▶ [YOUR TASK]:
Copy the records below exactly as they appear.

▶ [Dataset records]:
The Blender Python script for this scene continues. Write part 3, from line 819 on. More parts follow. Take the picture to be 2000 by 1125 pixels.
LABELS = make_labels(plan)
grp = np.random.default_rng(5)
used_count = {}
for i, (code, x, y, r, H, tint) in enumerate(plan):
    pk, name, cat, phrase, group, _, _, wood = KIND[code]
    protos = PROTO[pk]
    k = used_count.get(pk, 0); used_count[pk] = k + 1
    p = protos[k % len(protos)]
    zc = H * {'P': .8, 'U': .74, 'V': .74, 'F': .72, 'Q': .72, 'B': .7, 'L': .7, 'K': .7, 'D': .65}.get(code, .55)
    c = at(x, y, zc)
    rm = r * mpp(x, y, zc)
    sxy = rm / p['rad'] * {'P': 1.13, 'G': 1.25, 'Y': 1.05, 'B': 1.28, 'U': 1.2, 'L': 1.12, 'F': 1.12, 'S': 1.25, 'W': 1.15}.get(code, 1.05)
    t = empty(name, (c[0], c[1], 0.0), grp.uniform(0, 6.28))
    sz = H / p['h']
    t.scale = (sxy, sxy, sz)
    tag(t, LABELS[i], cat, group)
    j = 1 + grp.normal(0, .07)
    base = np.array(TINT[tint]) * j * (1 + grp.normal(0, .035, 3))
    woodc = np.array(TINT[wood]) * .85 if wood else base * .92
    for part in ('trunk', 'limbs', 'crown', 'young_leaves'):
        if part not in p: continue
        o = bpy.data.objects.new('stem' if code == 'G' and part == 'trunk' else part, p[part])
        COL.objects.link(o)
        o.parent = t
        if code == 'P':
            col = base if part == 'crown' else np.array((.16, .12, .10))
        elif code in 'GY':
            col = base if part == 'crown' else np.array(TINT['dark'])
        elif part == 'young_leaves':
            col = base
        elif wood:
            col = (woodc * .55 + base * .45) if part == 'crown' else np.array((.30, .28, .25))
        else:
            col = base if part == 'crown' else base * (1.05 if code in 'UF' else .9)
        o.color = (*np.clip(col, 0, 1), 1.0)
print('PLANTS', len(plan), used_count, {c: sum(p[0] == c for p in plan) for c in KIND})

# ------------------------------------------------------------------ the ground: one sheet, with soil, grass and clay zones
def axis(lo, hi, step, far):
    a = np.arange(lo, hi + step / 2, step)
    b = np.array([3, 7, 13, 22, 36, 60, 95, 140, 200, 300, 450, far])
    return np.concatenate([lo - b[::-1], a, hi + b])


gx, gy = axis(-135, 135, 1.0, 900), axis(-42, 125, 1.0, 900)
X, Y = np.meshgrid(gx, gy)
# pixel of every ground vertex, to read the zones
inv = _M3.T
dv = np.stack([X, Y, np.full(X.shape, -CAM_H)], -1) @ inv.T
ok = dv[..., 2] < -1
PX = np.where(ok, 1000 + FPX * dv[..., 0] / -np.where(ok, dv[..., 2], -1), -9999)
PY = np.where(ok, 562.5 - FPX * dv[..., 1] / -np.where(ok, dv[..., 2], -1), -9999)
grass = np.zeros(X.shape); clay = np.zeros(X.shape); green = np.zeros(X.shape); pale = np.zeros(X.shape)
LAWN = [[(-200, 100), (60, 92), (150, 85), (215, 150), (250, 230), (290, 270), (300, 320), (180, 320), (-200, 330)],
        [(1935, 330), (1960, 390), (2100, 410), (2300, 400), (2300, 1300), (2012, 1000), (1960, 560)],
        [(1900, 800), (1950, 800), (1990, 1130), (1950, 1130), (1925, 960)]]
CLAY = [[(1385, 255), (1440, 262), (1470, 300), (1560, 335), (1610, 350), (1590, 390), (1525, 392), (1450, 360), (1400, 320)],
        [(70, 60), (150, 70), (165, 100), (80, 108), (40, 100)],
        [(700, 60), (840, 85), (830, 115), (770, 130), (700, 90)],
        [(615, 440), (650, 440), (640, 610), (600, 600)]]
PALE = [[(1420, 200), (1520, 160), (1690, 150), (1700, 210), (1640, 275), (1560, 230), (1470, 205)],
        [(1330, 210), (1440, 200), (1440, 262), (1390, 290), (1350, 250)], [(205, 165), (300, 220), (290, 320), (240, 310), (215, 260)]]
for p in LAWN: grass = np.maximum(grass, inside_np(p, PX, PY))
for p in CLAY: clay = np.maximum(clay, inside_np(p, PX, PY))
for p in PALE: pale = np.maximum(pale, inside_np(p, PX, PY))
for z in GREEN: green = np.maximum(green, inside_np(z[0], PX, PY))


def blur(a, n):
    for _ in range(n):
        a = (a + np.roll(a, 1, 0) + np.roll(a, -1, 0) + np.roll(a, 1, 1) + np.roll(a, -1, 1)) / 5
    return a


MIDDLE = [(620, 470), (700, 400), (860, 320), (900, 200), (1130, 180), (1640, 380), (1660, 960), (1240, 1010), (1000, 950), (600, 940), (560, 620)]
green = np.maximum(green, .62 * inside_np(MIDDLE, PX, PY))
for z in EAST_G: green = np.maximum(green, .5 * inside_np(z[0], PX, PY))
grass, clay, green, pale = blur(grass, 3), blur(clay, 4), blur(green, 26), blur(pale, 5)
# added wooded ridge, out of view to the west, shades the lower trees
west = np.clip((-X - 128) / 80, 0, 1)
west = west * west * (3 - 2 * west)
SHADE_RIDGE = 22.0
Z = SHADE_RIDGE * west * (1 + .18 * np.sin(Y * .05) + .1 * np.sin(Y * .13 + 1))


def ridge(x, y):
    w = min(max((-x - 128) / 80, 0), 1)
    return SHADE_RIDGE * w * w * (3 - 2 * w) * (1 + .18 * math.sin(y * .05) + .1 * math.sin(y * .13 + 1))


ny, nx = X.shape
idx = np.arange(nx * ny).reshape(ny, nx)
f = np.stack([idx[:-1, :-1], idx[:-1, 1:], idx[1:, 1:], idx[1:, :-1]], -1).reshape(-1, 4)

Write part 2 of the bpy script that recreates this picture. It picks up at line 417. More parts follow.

▶ [ANSWER TO THIS EXERCISE]:
The Blender Python script for this scene continues. Write part 3, from line 819 on. More parts follow. Take the picture to be 2000 by 1125 pixels.
LABELS = make_labels(plan)
grp = np.random.default_rng(5)
used_count = {}
for i, (code, x, y, r, H, tint) in enumerate(plan):
    pk, name, cat, phrase, group, _, _, wood = KIND[code]
    protos = PROTO[pk]
    k = used_count.get(pk, 0); used_count[pk] = k + 1
    p = protos[k % len(protos)]
    zc = H * {'P': .8, 'U': .74, 'V': .74, 'F': .72, 'Q': .72, 'B': .7, 'L': .7, 'K': .7, 'D': .65}.get(code, .55)
    c = at(x, y, zc)
    rm = r * mpp(x, y, zc)
    sxy = rm / p['rad'] * {'P': 1.13, 'G': 1.25, 'Y': 1.05, 'B': 1.28, 'U': 1.2, 'L': 1.12, 'F': 1.12, 'S': 1.25, 'W': 1.15}.get(code, 1.05)
    t = empty(name, (c[0], c[1], 0.0), grp.uniform(0, 6.28))
    sz = H / p['h']
    t.scale = (sxy, sxy, sz)
    tag(t, LABELS[i], cat, group)
    j = 1 + grp.normal(0, .07)
    base = np.array(TINT[tint]) * j * (1 + grp.normal(0, .035, 3))
    woodc = np.array(TINT[wood]) * .85 if wood else base * .92
    for part in ('trunk', 'limbs', 'crown', 'young_leaves'):
        if part not in p: continue
        o = bpy.data.objects.new('stem' if code == 'G' and part == 'trunk' else part, p[part])
        COL.objects.link(o)
        o.parent = t
        if code == 'P':
            col = base if part == 'crown' else np.array((.16, .12, .10))
        elif code in 'GY':
            col = base if part == 'crown' else np.array(TINT['dark'])
        elif part == 'young_leaves':
            col = base
        elif wood:
            col = (woodc * .55 + base * .45) if part == 'crown' else np.array((.30, .28, .25))
        else:
            col = base if part == 'crown' else base * (1.05 if code in 'UF' else .9)
        o.color = (*np.clip(col, 0, 1), 1.0)
print('PLANTS', len(plan), used_count, {c: sum(p[0] == c for p in plan) for c in KIND})

# ------------------------------------------------------------------ the ground: one sheet, with soil, grass and clay zones
def axis(lo, hi, step, far):
    a = np.arange(lo, hi + step / 2, step)
    b = np.array([3, 7, 13, 22, 36, 60, 95, 140, 200, 300, 450, far])
    return np.concatenate([lo - b[::-1], a, hi + b])


gx, gy = axis(-135, 135, 1.0, 900), axis(-42, 125, 1.0, 900)
X, Y = np.meshgrid(gx, gy)
# pixel of every ground vertex, to read the zones
inv = _M3.T
dv = np.stack([X, Y, np.full(X.shape, -CAM_H)], -1) @ inv.T
ok = dv[..., 2] < -1
PX = np.where(ok, 1000 + FPX * dv[..., 0] / -np.where(ok, dv[..., 2], -1), -9999)
PY = np.where(ok, 562.5 - FPX * dv[..., 1] / -np.where(ok, dv[..., 2], -1), -9999)
grass = np.zeros(X.shape); clay = np.zeros(X.shape); green = np.zeros(X.shape); pale = np.zeros(X.shape)
LAWN = [[(-200, 100), (60, 92), (150, 85), (215, 150), (250, 230), (290, 270), (300, 320), (180, 320), (-200, 330)],
        [(1935, 330), (1960, 390), (2100, 410), (2300, 400), (2300, 1300), (2012, 1000), (1960, 560)],
        [(1900, 800), (1950, 800), (1990, 1130), (1950, 1130), (1925, 960)]]
CLAY = [[(1385, 255), (1440, 262), (1470, 300), (1560, 335), (1610, 350), (1590, 390), (1525, 392), (1450, 360), (1400, 320)],
        [(70, 60), (150, 70), (165, 100), (80, 108), (40, 100)],
        [(700, 60), (840, 85), (830, 115), (770, 130), (700, 90)],
        [(615, 440), (650, 440), (640, 610), (600, 600)]]
PALE = [[(1420, 200), (1520, 160), (1690, 150), (1700, 210), (1640, 275), (1560, 230), (1470, 205)],
        [(1330, 210), (1440, 200), (1440, 262), (1390, 290), (1350, 250)], [(205, 165), (300, 220), (290, 320), (240, 310), (215, 260)]]
for p in LAWN: grass = np.maximum(grass, inside_np(p, PX, PY))
for p in CLAY: clay = np.maximum(clay, inside_np(p, PX, PY))
for p in PALE: pale = np.maximum(pale, inside_np(p, PX, PY))
for z in GREEN: green = np.maximum(green, inside_np(z[0], PX, PY))


def blur(a, n):
    for _ in range(n):
        a = (a + np.roll(a, 1, 0) + np.roll(a, -1, 0) + np.roll(a, 1, 1) + np.roll(a, -1, 1)) / 5
    return a


MIDDLE = [(620, 470), (700, 400), (860, 320), (900, 200), (1130, 180), (1640, 380), (1660, 960), (1240, 1010), (1000, 950), (600, 940), (560, 620)]
green = np.maximum(green, .62 * inside_np(MIDDLE, PX, PY))
for z in EAST_G: green = np.maximum(green, .5 * inside_np(z[0], PX, PY))
grass, clay, green, pale = blur(grass, 3), blur(clay, 4), blur(green, 26), blur(pale, 5)
# added wooded ridge, out of view to the west, shades the lower trees
west = np.clip((-X - 128) / 80, 0, 1)
west = west * west * (3 - 2 * west)
SHADE_RIDGE = 22.0
Z = SHADE_RIDGE * west * (1 + .18 * np.sin(Y * .05) + .1 * np.sin(Y * .13 + 1))


def ridge(x, y):
    w = min(max((-x - 128) / 80, 0), 1)
    return SHADE_RIDGE * w * w * (3 - 2 * w) * (1 + .18 * math.sin(y * .05) + .1 * math.sin(y * .13 + 1))


ny, nx = X.shape
idx = np.arange(nx * ny).reshape(ny, nx)
f = np.stack([idx[:-1, :-1], idx[:-1, 1:], idx[1:, 1:], idx[1:, :-1]], -1).reshape(-1, 4)

Write part 2 of the bpy script that recreates this picture. It picks up at line 417. More parts follow.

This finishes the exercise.